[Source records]
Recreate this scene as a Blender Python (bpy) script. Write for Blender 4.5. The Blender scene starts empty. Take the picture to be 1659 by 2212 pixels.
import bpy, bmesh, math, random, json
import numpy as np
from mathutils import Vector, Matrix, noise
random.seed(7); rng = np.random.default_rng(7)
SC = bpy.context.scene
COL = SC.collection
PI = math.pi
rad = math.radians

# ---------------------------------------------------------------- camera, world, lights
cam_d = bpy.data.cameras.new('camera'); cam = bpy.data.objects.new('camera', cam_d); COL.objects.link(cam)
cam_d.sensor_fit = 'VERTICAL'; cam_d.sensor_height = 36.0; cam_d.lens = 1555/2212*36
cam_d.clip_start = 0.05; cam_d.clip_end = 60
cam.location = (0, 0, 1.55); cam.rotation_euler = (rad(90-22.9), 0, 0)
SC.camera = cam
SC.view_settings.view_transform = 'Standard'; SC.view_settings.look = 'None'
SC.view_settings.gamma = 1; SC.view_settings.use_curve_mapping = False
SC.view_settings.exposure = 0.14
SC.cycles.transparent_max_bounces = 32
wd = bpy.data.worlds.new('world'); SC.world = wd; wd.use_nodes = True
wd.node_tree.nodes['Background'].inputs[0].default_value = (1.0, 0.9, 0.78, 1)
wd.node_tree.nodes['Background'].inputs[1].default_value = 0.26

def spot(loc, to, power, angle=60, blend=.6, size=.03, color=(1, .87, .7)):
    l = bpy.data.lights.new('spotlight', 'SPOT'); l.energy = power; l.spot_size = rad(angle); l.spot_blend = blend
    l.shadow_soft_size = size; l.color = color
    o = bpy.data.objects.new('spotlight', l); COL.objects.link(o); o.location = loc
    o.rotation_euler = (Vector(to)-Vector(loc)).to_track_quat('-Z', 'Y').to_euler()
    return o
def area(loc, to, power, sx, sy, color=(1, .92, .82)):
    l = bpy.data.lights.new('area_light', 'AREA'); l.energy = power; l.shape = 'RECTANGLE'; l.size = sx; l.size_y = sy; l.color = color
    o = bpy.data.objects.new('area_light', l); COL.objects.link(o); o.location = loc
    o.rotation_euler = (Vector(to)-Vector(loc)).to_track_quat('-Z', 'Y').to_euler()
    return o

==

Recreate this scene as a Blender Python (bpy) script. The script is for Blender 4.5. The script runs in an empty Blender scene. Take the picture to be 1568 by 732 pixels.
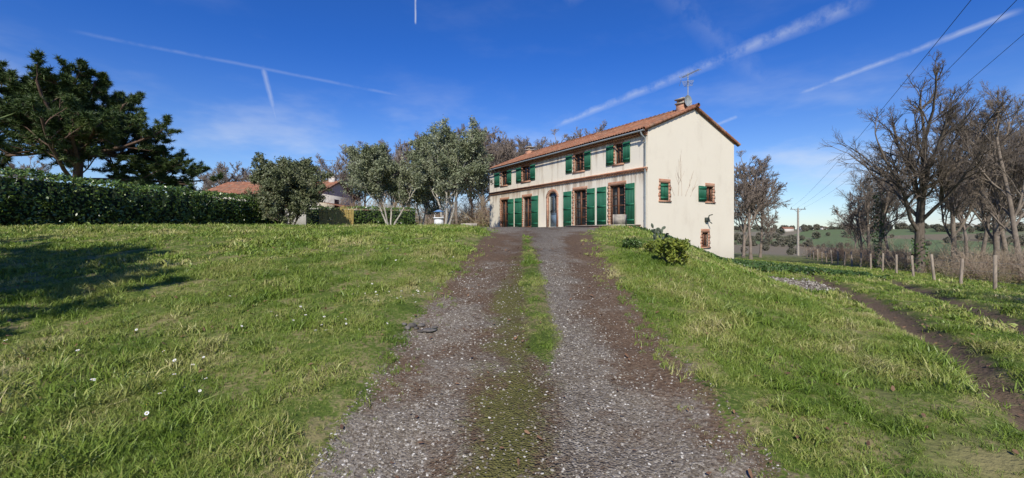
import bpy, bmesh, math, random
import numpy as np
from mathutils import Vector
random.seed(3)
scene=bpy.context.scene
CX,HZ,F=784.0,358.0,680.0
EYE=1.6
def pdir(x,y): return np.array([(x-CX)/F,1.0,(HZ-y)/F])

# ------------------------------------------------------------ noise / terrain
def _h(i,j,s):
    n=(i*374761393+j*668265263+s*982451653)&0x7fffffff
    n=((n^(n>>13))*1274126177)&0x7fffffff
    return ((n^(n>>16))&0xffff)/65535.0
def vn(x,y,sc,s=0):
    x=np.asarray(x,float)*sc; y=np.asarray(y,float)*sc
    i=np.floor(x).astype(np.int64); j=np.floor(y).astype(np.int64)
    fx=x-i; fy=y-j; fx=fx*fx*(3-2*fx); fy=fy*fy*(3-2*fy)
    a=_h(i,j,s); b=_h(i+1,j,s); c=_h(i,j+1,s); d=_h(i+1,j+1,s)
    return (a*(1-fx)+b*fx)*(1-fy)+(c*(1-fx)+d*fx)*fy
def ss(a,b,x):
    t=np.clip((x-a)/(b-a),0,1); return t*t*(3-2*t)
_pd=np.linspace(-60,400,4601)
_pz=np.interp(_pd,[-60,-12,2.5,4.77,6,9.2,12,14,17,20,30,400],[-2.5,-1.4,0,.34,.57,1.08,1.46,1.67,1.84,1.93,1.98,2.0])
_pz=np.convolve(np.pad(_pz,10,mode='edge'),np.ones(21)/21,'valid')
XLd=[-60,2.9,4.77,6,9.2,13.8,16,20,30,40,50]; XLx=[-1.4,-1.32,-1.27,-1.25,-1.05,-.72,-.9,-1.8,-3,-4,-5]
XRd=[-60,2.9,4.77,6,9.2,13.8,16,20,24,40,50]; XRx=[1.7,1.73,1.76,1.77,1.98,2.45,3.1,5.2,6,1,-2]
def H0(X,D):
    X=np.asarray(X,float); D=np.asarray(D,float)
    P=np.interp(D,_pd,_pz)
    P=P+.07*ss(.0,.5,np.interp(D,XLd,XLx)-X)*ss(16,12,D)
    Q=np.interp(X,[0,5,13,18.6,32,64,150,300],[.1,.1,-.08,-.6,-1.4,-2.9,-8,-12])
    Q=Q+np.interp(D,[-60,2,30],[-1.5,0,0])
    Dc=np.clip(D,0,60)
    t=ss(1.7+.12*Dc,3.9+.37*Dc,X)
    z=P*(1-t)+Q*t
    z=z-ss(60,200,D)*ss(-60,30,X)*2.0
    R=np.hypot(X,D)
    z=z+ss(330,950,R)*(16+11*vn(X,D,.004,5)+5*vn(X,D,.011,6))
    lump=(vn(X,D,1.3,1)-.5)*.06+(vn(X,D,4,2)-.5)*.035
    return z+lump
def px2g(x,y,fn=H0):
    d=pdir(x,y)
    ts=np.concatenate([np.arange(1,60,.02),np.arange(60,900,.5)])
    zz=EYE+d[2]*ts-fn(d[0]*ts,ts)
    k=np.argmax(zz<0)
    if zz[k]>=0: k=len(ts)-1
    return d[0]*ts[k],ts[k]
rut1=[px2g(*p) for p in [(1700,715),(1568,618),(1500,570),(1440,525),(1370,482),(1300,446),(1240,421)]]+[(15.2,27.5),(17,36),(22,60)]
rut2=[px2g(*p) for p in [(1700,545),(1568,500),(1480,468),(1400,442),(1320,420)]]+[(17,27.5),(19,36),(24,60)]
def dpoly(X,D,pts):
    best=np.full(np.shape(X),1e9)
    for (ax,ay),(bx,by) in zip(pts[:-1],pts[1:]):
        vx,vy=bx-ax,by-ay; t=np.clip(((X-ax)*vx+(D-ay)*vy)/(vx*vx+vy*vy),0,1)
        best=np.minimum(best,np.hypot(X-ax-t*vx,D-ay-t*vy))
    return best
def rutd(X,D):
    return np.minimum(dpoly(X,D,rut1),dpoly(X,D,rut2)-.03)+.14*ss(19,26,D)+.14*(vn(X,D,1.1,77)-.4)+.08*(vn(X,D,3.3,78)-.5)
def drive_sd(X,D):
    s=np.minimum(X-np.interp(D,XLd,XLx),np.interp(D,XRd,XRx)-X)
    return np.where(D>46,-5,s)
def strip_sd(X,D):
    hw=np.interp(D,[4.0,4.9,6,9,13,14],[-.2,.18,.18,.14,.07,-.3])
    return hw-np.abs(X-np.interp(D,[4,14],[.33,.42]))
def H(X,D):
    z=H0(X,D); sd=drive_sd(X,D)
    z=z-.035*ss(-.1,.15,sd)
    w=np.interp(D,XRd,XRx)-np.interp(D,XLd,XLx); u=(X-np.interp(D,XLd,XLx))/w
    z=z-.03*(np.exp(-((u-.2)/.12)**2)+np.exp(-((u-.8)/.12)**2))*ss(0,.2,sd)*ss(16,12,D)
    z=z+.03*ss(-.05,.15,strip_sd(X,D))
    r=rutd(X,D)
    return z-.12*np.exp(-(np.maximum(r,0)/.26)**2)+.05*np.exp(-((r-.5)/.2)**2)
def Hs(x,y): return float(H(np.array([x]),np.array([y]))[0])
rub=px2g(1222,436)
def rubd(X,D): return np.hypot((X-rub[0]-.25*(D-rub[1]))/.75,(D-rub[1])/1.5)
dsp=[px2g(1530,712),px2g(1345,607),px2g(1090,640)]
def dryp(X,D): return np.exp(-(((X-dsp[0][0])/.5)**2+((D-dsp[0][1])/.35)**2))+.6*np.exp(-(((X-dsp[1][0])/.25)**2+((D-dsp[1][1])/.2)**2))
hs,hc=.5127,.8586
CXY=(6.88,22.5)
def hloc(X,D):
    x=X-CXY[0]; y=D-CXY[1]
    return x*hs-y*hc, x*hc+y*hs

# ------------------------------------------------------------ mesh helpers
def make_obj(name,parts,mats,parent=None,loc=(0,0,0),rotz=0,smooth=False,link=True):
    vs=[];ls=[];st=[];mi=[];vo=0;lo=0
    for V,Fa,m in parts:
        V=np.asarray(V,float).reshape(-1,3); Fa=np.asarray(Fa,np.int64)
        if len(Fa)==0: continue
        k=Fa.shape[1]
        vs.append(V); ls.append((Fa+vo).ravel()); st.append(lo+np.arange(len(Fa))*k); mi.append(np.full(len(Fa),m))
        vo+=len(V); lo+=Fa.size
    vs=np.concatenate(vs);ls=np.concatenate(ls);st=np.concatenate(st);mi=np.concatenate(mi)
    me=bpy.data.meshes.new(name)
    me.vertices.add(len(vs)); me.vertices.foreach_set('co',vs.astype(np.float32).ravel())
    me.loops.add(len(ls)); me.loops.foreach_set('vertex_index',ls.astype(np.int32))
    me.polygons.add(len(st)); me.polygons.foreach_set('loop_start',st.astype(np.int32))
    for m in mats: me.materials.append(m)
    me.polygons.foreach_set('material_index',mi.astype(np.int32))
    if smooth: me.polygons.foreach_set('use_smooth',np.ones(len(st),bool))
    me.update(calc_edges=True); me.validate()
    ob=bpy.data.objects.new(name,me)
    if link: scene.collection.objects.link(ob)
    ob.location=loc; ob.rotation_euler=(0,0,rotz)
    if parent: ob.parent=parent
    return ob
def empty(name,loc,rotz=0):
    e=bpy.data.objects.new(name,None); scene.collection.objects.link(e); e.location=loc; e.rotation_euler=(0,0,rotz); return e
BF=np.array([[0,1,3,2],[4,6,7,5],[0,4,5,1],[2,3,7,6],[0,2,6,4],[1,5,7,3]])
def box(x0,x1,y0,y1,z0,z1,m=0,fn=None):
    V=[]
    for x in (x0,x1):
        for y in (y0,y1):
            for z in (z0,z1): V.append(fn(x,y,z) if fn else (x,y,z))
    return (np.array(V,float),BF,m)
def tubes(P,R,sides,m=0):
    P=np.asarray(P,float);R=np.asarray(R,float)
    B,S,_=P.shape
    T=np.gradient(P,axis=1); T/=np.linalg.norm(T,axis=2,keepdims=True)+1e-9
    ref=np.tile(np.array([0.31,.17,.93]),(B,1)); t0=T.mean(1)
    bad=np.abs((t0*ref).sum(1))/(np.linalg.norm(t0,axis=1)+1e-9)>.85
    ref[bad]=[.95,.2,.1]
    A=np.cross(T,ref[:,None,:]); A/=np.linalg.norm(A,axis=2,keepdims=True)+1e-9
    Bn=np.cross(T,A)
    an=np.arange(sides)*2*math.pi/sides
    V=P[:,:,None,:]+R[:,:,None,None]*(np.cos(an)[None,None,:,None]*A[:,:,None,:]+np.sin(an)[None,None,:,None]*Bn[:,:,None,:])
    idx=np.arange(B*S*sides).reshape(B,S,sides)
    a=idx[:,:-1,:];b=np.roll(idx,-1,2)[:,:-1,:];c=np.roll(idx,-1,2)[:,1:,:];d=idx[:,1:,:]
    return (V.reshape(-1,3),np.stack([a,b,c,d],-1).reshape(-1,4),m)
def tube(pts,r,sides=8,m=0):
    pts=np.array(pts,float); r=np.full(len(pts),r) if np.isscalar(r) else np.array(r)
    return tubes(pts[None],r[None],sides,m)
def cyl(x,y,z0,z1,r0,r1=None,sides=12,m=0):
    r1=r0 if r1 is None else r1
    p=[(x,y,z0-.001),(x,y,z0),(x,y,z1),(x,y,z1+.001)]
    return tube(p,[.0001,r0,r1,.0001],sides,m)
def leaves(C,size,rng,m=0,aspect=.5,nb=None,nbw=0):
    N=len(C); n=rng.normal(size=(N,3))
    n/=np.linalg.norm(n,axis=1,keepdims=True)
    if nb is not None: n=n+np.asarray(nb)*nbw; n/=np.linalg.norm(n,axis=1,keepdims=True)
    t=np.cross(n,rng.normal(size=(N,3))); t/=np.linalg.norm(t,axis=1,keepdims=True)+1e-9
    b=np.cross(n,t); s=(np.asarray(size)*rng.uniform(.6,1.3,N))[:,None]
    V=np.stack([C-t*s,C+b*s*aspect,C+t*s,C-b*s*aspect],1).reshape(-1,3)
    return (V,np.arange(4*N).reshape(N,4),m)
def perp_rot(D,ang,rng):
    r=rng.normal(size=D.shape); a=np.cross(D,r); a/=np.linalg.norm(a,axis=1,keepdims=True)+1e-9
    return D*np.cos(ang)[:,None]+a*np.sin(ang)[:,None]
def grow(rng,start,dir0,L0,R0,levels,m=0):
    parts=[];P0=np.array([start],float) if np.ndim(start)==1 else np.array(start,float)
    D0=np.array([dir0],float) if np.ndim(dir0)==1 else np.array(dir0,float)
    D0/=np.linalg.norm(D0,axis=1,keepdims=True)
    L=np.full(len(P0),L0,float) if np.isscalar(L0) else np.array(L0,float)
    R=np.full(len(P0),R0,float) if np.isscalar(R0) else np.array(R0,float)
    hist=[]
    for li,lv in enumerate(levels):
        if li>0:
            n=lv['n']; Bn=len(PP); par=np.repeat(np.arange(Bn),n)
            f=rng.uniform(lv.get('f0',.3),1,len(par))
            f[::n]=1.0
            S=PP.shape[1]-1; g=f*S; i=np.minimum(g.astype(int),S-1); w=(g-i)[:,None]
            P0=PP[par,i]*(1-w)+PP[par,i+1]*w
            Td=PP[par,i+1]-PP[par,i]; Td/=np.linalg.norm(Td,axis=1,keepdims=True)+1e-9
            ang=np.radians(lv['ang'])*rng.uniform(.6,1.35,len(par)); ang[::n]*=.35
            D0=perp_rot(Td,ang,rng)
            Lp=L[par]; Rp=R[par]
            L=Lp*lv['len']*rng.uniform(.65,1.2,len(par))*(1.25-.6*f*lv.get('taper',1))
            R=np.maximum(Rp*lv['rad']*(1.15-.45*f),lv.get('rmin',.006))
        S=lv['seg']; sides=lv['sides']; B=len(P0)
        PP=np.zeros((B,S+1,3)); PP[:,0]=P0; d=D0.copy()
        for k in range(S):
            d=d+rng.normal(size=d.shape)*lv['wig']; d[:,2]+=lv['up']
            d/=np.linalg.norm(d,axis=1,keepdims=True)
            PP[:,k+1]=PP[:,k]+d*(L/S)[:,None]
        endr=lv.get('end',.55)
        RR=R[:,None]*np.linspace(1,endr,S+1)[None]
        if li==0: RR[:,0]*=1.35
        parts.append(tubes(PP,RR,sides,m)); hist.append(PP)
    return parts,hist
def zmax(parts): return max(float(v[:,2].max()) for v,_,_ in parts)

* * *

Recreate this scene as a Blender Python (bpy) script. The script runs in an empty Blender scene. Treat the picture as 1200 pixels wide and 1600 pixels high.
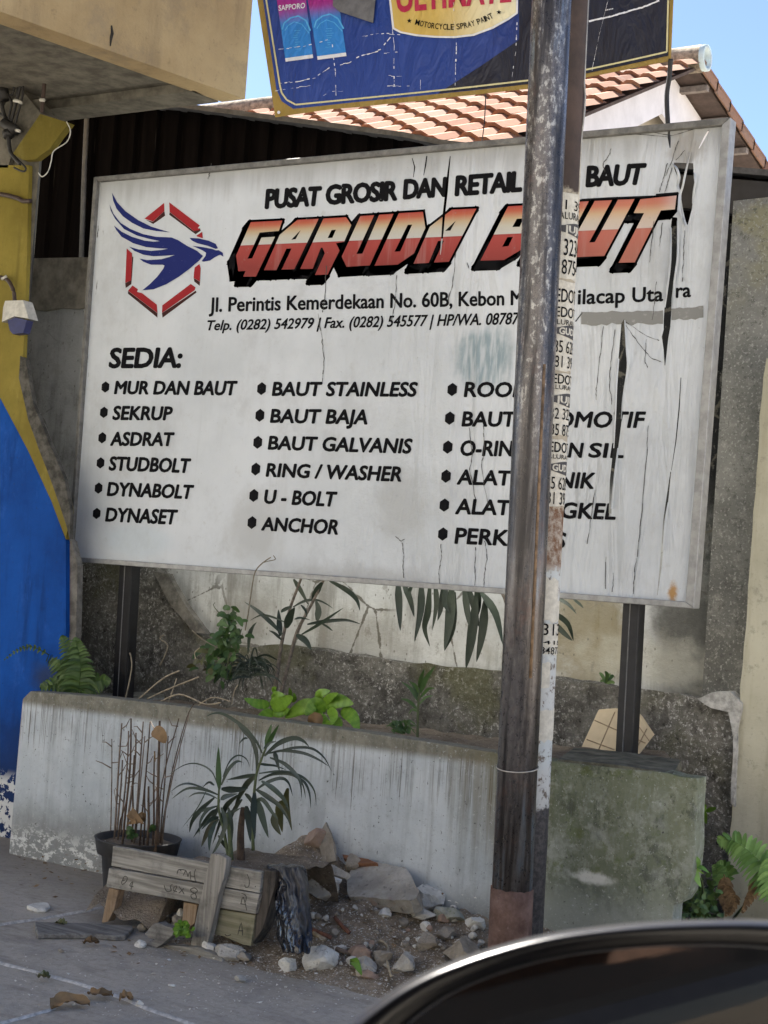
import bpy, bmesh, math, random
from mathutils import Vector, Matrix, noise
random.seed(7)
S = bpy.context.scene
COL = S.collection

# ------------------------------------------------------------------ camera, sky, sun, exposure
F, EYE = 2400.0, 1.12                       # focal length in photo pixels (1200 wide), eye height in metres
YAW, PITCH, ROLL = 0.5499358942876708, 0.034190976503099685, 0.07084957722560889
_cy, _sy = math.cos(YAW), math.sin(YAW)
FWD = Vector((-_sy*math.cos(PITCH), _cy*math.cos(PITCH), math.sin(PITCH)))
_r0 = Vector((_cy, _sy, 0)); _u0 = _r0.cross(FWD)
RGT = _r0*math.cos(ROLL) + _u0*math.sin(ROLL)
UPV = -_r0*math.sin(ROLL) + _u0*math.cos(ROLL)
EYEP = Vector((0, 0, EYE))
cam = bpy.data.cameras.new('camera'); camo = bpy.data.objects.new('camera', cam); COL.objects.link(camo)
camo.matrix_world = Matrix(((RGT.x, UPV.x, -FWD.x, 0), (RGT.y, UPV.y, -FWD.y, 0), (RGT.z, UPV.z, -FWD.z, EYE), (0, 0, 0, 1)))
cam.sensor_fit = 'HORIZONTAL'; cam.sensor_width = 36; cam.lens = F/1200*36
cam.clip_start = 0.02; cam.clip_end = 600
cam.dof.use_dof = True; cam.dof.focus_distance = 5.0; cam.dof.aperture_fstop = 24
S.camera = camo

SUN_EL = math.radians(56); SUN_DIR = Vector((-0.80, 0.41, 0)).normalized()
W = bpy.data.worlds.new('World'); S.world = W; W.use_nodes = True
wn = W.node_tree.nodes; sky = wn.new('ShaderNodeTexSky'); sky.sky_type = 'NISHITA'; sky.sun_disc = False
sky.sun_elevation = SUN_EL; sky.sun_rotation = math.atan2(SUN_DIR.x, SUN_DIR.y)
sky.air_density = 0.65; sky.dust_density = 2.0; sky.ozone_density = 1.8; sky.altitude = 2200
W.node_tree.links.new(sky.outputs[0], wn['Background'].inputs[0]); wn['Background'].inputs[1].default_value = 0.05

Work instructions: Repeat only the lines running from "by 732 pixels." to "def pdir(x,y): return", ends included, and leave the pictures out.

Task result:
Recreate this scene as a Blender Python (bpy) script. The script is for Blender 4.5. The script runs in an empty Blender scene. Take the picture to be 1568 by 732 pixels.
import bpy, bmesh, math, random
import numpy as np
from mathutils import Vector
random.seed(3)
scene=bpy.context.scene
CX,HZ,F=784.0,358.0,680.0
EYE=1.6
def pdir(x,y): return np.array([(x-CX)/F,1.0,(HZ-y)/F])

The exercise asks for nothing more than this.